▶ _Exercise task_
Omit all images. Transcribe the rest of the material below exactly.

^^^^^^^^

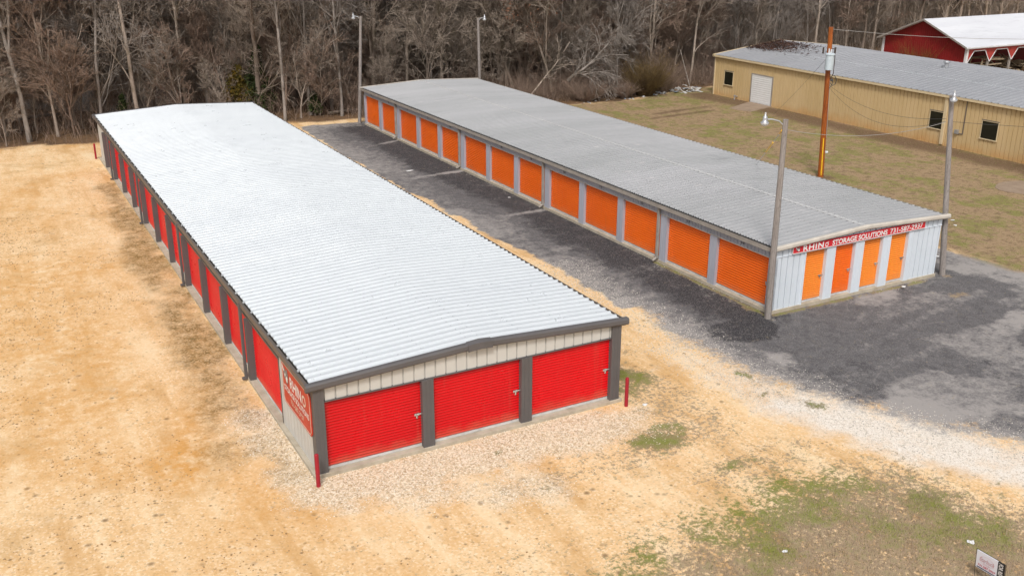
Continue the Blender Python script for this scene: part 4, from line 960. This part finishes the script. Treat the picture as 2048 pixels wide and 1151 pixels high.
def tubes(par, rad, sides):
    K, n_, _ = par.shape; tg = np.gradient(par, axis=1); tg /= np.linalg.norm(tg, axis=2)[...,None]+1e-9
    ref = np.where(np.abs(tg[...,2:3]) > .8, np.array([1.,0,0]), np.array([0,0,1.])); e = np.cross(tg, ref); e /= np.linalg.norm(e, axis=2)[...,None]+1e-9; g = np.cross(tg, e)
    q = np.arange(sides)*2*np.pi/sides
    V = par[:,:,None]+rad[:,:,None,None]*(e[:,:,None]*np.cos(q)[None,None,:,None]+g[:,:,None]*np.sin(q)[None,None,:,None])
    base = (np.arange(K)*n_*sides)[:,None,None]+(np.arange(n_-1)*sides)[None,:,None]; s_ = np.arange(sides)[None,None,:]; s2 = (s_+1) % sides
    Q = np.stack(np.broadcast_arrays(base+s_, base+s2, base+sides+s2, base+sides+s_), 3).reshape(-1,4)
    return V.reshape(-1,3), Q
def cat_(parts):
    V = []; Q = []; o = 0
    for v, q in parts: V.append(v); Q.append(q+o); o += len(v)
    return np.concatenate(V), np.concatenate(Q)
def tree_geo(seed, H, r0, lean=(0,0), curve=.05, nl=11, c2=6, c3=6, c4=4, spread=.8, t0=.3, fork=0, l1=.34, upb=.12, lod=0, droop=0., tw=.009):
    r_ = np.random.default_rng(seed); n_ = 12; tr = np.zeros((1,n_,3)); d = np.array([lean[0],lean[1],1.]); d /= np.linalg.norm(d); st = H/(n_-1)
    for k in range(1, n_):
        tr[0,k] = tr[0,k-1]+d*st; d = d+r_.normal(size=3)*curve*np.array([1,1,.2]); d[2] += .04; d /= np.linalg.norm(d)
    tr[0,0,2] = -.2
    rad = (r0*np.linspace(1, .22, n_)**.9)[None]; rad[0,0] *= 1.25
    T = [tubes(tr, rad, 8)]; stems, srad = tr, rad
    if fork:
        f1, fr = spawn(r_, tr, rad, fork, .12, .45, .75, n_, .35, .25, .06, .7); T.append(tubes(f1, fr, 7))
        stems = np.concatenate([tr, f1]); srad = np.concatenate([rad, fr])
    a, ra = spawn(r_, stems, srad, nl, t0, .98, l1, 8, spread, upb, .13, .45, droop); ra = np.maximum(ra, .02)
    b, rb = spawn(r_, a, ra, c2, .15, 1, .5, 6, .75, upb*.6, .16, .5, droop); rb = np.maximum(rb, .012)
    c_, rc = spawn(r_, b, rb, c3, .1, 1, .55, 4 if not lod else 3, .75, upb*.4, .2, .55, droop*.7); rc = np.maximum(rc, tw)
    Cn = [tubes(b, rb, 4 if not lod else 3), tubes(c_, rc, 3)]
    if not lod:
        e, re_ = spawn(r_, c_, rc, c4, .1, 1, .6, 3, .7, 0, .25, .6); re_ = np.maximum(re_, tw*.6); Cn.append(tubes(e, re_, 3))
    T.append(tubes(a, ra, 5)); ends = c_[:,-1]
    return cat_(T), cat_(Cn), ends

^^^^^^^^

▶ _Response_
Continue the Blender Python script for this scene: part 4, from line 960. This part finishes the script. Treat the picture as 2048 pixels wide and 1151 pixels high.
def tubes(par, rad, sides):
    K, n_, _ = par.shape; tg = np.gradient(par, axis=1); tg /= np.linalg.norm(tg, axis=2)[...,None]+1e-9
    ref = np.where(np.abs(tg[...,2:3]) > .8, np.array([1.,0,0]), np.array([0,0,1.])); e = np.cross(tg, ref); e /= np.linalg.norm(e, axis=2)[...,None]+1e-9; g = np.cross(tg, e)
    q = np.arange(sides)*2*np.pi/sides
    V = par[:,:,None]+rad[:,:,None,None]*(e[:,:,None]*np.cos(q)[None,None,:,None]+g[:,:,None]*np.sin(q)[None,None,:,None])
    base = (np.arange(K)*n_*sides)[:,None,None]+(np.arange(n_-1)*sides)[None,:,None]; s_ = np.arange(sides)[None,None,:]; s2 = (s_+1) % sides
    Q = np.stack(np.broadcast_arrays(base+s_, base+s2, base+sides+s2, base+sides+s_), 3).reshape(-1,4)
    return V.reshape(-1,3), Q
def cat_(parts):
    V = []; Q = []; o = 0
    for v, q in parts: V.append(v); Q.append(q+o); o += len(v)
    return np.concatenate(V), np.concatenate(Q)
def tree_geo(seed, H, r0, lean=(0,0), curve=.05, nl=11, c2=6, c3=6, c4=4, spread=.8, t0=.3, fork=0, l1=.34, upb=.12, lod=0, droop=0., tw=.009):
    r_ = np.random.default_rng(seed); n_ = 12; tr = np.zeros((1,n_,3)); d = np.array([lean[0],lean[1],1.]); d /= np.linalg.norm(d); st = H/(n_-1)
    for k in range(1, n_):
        tr[0,k] = tr[0,k-1]+d*st; d = d+r_.normal(size=3)*curve*np.array([1,1,.2]); d[2] += .04; d /= np.linalg.norm(d)
    tr[0,0,2] = -.2
    rad = (r0*np.linspace(1, .22, n_)**.9)[None]; rad[0,0] *= 1.25
    T = [tubes(tr, rad, 8)]; stems, srad = tr, rad
    if fork:
        f1, fr = spawn(r_, tr, rad, fork, .12, .45, .75, n_, .35, .25, .06, .7); T.append(tubes(f1, fr, 7))
        stems = np.concatenate([tr, f1]); srad = np.concatenate([rad, fr])
    a, ra = spawn(r_, stems, srad, nl, t0, .98, l1, 8, spread, upb, .13, .45, droop); ra = np.maximum(ra, .02)
    b, rb = spawn(r_, a, ra, c2, .15, 1, .5, 6, .75, upb*.6, .16, .5, droop); rb = np.maximum(rb, .012)
    c_, rc = spawn(r_, b, rb, c3, .1, 1, .55, 4 if not lod else 3, .75, upb*.4, .2, .55, droop*.7); rc = np.maximum(rc, tw)
    Cn = [tubes(b, rb, 4 if not lod else 3), tubes(c_, rc, 3)]
    if not lod:
        e, re_ = spawn(r_, c_, rc, c4, .1, 1, .6, 3, .7, 0, .25, .6); re_ = np.maximum(re_, tw*.6); Cn.append(tubes(e, re_, 3))
    T.append(tubes(a, ra, 5)); ends = c_[:,-1]
    return cat_(T), cat_(Cn), ends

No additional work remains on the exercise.